A critical gap lies in trade facilitation infrastructure. Efficient logistics, cold chains, special economic zones, and modern border facilities are essential for cross-border commerce. Countries like Malaysia and the UAE have created specialized hubs that seamlessly integrate private businesses into global value chains. Pakistan, despite launching special economic zones under CPEC, has not been able to operationalize them effectively. Delays in development, poor coordination between federal and provincial authorities, and lack of targeted incentives have blunted their impact.
The example of Malaysia illustrates both the potential and the problem. Pakistan produces high-quality halal meat, mangoes, and textiles, while Malaysia brings technology, processing capacity, and access to ASEAN markets. Joint ventures in food processing, IT outsourcing, halal certification, and tourism could significantly increase trade volumes. But for this to happen, Pakistani businesses need predictable policies, streamlined customs, and easier financing. That requires the state to act as a facilitator, not a controller.

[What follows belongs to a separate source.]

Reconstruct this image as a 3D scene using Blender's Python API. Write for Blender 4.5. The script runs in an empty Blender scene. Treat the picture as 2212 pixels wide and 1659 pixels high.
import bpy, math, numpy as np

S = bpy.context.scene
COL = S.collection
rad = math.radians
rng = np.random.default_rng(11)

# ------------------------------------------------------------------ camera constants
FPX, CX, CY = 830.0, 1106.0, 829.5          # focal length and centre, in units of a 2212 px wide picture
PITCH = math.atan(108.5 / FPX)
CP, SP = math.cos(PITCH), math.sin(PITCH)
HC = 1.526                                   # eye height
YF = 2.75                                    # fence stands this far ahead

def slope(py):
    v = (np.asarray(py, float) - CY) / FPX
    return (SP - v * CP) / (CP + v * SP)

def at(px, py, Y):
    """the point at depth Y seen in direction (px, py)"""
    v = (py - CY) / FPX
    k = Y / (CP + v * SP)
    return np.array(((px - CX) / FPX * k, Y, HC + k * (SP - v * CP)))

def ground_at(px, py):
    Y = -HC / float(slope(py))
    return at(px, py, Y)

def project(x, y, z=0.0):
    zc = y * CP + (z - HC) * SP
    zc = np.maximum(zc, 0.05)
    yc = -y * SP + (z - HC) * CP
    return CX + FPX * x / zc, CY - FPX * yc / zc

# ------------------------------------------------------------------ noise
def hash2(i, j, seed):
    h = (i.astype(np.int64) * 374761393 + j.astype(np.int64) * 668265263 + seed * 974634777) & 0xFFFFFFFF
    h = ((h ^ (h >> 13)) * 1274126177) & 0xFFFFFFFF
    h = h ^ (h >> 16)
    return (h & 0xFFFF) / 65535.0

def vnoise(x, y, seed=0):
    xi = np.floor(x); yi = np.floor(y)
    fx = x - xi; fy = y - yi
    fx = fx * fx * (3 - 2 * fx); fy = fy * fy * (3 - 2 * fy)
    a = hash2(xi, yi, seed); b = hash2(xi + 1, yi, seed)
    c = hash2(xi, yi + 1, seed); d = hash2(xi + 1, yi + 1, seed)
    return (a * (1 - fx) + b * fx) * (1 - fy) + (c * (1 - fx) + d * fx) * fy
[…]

The same is true for China and Central Asia. Rather than relying on imports, Pakistani industries must expand exports of textiles, construction materials, IT services, food products, and tourism offerings. Modernizing border facilities, integrating digital customs, and making trade agreements private sector-friendly could open entirely new markets – especially in Xinjiang and the Central Asian Republics.
The Gulf region also represents a largely untapped opportunity. While it is a major source of remittances, trade and investment flows are not commensurate with the depth of Pakistan’s human and cultural ties to these countries. Demand for construction materials, agro-products, IT services, and skilled labor can be met by Pakistani businesses if they are supported through trade diplomacy, business councils, and financing mechanisms.
Unlocking this potential demands serious reform. Pakistan must move decisively toward a facilitative trade regime. One-window operations at ports and borders must become operational, tax codes simplified, regulations stabilized, and red tape slashed. Exporters should not have to navigate a maze of departments just to secure permits or refunds. Digital systems and transparent timelines are not luxuries – they are basic requirements to compete regionally.
At the same time, the private sector itself must step up. Too many businesses remain reliant on state subsidies or protectionist policies rather than innovation and competitiveness. To compete regionally, Pakistani firms must modernize operations, adopt technology, and build partnerships across borders. Public-private partnership should become a central pillar of economic strategy – with the state enabling, not controlling, enterprise.
This shift requires trust and consultation. Regular dialogue between the government, exporters, and investors can ensure that trade policy reflects on-ground realities. The private sector should be a stakeholder in shaping agreements, not a passive recipient of decisions.
Pakistan’s path to economic revival will not be paved by IMF loans or external aid alone. Sustainable growth will come from expanding trade, boosting investment, and empowering entrepreneurs. The private sector can drive this transformation – but only if the state clears the way. With agreements already in place with China, Malaysia, Gulf countries, and Central Asia, Pakistan has the map. What it lacks is the momentum.
The time to act is now. Empowering the private sector, dismantling bureaucratic roadblocks, and modernizing trade facilitation will not just boost exports – it will redefine Pakistan’s economic future. Without these changes, the “missed engine of growth” will remain exactly that: missed.